Analytic Spectra of Fabry–Pérot Interferometers for Hilbert Transform and its Application in Distance Monitoring

This research introduces how to find the analytic spectrum of a Fabry–Pérot interferometer (FPI) with arbitrary reflectivities of mirrors by giving the mathematical expression of the spectrum. It does not require the weak reflection assumption of the two mirrors which treats the spectrum as sinusoidal function instead of an Airy function. In this research, the relationships between the instantaneous frequency, the instantaneous phase, and the cavity length were given. The proposed method also illustrates that the conclusions given by the two-beam interference approximation are also applicable for high reflection conditions if the spectrum covers multiple complete free spectrum ranges.
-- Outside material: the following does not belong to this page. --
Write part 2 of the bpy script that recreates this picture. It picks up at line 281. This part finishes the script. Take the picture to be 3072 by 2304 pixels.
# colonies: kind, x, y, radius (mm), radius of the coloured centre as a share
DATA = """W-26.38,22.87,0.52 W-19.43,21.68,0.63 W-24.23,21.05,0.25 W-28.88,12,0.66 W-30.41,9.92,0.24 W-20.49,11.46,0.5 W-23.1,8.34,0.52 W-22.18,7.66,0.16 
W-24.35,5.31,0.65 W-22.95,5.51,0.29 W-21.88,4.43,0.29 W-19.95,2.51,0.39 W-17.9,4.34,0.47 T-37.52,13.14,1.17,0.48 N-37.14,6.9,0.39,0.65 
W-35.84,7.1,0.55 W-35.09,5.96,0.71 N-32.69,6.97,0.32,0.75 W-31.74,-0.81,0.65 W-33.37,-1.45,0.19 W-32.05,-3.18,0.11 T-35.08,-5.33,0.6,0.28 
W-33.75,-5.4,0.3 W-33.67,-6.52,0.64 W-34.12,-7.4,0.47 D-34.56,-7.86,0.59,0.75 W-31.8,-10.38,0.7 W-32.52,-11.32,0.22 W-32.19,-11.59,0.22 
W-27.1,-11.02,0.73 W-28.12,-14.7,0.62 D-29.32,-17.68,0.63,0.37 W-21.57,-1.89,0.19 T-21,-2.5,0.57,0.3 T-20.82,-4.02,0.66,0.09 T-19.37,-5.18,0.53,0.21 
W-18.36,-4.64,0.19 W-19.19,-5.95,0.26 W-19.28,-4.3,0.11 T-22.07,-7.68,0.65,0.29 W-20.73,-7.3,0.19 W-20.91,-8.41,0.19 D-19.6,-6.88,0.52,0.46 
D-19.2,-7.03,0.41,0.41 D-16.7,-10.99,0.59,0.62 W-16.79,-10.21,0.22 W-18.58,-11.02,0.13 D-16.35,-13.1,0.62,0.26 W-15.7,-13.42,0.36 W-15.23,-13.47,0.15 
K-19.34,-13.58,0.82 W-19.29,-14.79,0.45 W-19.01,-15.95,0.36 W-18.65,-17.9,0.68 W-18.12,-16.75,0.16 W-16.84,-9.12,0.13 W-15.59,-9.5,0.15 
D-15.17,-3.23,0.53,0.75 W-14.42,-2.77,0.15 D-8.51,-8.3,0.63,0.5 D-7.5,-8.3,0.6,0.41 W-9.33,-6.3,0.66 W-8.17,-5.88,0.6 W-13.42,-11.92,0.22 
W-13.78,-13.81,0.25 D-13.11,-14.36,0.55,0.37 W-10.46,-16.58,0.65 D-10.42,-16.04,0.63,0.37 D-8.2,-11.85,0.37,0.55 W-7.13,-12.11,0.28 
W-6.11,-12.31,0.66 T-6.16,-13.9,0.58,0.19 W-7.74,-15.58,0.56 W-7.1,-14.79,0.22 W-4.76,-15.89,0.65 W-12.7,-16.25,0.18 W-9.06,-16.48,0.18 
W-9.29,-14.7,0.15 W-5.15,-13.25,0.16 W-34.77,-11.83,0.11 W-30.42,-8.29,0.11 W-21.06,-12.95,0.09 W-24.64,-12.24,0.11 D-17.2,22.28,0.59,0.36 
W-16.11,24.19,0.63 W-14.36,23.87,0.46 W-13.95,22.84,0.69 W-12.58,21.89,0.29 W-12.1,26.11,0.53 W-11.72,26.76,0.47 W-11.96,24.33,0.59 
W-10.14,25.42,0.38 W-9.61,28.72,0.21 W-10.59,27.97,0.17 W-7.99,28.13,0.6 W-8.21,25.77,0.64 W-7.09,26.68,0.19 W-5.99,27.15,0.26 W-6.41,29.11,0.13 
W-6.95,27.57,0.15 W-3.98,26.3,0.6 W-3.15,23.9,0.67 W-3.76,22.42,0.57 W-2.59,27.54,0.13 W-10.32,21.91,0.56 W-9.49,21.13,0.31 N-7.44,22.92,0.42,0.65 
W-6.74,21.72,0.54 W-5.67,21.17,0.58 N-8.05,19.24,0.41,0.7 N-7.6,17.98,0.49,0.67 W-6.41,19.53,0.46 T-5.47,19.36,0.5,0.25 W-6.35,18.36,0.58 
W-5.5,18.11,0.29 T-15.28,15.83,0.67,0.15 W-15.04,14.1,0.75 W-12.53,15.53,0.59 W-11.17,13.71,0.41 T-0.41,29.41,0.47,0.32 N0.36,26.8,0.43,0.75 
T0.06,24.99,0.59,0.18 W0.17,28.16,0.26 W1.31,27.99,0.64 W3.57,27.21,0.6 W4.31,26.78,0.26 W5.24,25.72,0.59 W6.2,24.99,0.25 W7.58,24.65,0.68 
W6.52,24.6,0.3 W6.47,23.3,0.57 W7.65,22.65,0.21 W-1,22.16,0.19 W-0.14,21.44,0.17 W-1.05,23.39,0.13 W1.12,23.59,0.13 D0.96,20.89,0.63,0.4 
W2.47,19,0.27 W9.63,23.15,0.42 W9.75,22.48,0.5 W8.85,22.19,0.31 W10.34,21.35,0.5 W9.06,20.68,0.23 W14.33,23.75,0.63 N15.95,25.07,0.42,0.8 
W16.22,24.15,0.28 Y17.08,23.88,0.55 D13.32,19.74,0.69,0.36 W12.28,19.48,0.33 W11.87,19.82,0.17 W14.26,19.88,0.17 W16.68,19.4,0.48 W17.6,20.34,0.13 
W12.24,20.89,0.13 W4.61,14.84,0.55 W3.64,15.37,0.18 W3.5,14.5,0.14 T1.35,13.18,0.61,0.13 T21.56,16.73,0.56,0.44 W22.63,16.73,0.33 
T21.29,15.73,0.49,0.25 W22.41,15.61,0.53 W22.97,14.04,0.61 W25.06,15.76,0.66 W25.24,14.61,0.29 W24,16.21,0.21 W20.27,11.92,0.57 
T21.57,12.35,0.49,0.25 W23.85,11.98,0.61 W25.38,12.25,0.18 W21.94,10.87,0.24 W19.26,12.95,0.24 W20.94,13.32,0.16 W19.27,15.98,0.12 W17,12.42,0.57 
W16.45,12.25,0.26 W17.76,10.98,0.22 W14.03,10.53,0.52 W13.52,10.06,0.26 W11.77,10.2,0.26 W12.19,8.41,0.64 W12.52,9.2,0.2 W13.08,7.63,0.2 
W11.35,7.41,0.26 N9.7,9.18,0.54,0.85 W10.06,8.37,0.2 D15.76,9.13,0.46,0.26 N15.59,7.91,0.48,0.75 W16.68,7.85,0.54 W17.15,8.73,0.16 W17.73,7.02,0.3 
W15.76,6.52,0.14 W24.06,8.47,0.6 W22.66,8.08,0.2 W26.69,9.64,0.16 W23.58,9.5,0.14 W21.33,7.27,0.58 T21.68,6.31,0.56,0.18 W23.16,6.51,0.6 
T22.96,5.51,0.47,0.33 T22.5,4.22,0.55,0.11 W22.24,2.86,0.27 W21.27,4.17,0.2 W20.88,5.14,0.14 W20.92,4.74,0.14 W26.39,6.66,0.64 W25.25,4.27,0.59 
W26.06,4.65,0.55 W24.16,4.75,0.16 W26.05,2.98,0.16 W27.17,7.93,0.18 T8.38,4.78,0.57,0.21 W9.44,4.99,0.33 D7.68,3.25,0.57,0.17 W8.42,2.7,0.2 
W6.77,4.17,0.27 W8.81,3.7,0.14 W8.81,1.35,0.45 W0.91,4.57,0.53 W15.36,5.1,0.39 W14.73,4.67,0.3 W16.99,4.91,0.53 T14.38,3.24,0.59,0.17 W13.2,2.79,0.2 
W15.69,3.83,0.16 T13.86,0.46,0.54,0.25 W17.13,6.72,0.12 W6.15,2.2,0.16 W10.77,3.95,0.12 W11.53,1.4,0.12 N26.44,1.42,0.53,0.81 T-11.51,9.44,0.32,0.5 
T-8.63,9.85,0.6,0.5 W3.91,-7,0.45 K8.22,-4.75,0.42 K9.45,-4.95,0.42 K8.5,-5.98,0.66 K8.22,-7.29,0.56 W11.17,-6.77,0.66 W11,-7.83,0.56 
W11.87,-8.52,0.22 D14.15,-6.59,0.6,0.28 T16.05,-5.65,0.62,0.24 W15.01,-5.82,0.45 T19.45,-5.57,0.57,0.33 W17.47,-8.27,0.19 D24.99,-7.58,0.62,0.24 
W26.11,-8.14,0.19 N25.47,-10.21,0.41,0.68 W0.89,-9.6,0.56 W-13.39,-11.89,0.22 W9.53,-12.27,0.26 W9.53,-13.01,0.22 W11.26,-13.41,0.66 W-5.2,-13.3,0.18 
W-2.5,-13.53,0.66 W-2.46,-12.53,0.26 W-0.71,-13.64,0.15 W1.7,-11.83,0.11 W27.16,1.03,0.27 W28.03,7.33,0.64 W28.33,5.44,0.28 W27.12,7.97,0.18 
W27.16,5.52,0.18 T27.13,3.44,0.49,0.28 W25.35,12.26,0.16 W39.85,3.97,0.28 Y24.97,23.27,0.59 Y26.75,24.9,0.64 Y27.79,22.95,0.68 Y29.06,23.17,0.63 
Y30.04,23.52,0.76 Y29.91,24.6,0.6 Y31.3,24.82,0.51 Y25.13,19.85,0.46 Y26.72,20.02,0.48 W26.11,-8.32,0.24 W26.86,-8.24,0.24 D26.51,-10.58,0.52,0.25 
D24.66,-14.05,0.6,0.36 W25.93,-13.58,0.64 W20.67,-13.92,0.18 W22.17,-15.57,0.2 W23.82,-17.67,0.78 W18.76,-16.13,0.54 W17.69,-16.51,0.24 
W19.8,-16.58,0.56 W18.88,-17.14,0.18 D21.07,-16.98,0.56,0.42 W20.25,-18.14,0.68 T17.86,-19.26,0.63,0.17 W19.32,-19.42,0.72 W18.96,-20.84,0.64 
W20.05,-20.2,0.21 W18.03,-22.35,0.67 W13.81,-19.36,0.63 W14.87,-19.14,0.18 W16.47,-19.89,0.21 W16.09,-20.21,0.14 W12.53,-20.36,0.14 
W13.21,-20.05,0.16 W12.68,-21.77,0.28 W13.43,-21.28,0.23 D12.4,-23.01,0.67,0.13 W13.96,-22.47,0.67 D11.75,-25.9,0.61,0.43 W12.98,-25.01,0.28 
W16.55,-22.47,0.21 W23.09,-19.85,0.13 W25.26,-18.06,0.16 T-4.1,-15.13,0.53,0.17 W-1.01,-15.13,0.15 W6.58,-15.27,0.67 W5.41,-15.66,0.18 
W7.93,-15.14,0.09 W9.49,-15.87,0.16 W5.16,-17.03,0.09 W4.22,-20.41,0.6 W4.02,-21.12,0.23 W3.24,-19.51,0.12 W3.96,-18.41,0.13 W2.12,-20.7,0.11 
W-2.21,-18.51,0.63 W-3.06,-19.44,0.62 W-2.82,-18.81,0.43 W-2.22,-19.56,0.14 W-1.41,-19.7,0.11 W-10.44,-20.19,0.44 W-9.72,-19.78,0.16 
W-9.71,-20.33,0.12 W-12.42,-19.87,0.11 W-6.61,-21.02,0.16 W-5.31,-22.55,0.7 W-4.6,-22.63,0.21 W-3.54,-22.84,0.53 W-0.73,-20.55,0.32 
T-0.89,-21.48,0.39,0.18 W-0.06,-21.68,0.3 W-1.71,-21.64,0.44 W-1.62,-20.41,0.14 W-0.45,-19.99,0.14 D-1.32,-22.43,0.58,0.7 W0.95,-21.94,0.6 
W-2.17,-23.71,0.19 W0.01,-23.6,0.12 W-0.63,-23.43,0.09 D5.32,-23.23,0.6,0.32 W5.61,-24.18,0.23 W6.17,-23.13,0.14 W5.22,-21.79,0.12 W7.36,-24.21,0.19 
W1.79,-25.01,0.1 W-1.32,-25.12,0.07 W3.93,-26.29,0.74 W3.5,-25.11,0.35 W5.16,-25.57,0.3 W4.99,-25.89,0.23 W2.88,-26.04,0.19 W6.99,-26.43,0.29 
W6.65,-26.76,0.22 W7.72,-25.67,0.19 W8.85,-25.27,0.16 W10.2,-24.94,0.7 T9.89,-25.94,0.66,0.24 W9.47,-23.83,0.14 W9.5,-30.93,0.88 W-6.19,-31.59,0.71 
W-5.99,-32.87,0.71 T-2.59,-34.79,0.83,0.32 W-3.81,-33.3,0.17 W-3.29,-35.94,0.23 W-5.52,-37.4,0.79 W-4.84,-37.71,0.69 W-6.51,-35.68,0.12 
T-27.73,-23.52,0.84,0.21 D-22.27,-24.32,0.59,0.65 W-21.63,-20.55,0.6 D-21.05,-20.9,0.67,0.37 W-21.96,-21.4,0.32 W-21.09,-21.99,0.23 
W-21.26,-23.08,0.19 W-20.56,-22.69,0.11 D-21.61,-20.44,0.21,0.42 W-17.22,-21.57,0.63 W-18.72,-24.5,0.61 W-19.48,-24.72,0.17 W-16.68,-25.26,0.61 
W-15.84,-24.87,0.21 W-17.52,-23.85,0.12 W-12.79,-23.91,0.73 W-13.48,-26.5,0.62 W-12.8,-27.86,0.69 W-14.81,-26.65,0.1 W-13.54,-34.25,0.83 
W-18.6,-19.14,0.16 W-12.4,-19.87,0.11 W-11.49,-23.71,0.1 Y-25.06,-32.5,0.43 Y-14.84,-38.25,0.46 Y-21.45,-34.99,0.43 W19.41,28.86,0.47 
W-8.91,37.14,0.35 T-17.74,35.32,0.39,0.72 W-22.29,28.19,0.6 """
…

Compared to other methods of tracking interference maxima and minima, this method provides absolute cavity length measurements and does not encounter problems with losing track of the maxima and minima when working with unstable or noisy spectrum. Compared to the Fourier transform method, this approach considers the chirped nature of the spectrum instead of assuming it as a periodic signal. Also, this method has a higher resolution than the Fourier transform method if the spectrum covers a narrow wavelength range. We used experimental spectra from our previous research to illustrate the performance of this method. A precision at nanometer level and an accuracy at sub-micrometer level was achieved. Therefore, this method demonstrates strong potential for real-time and high-precision monitoring processes.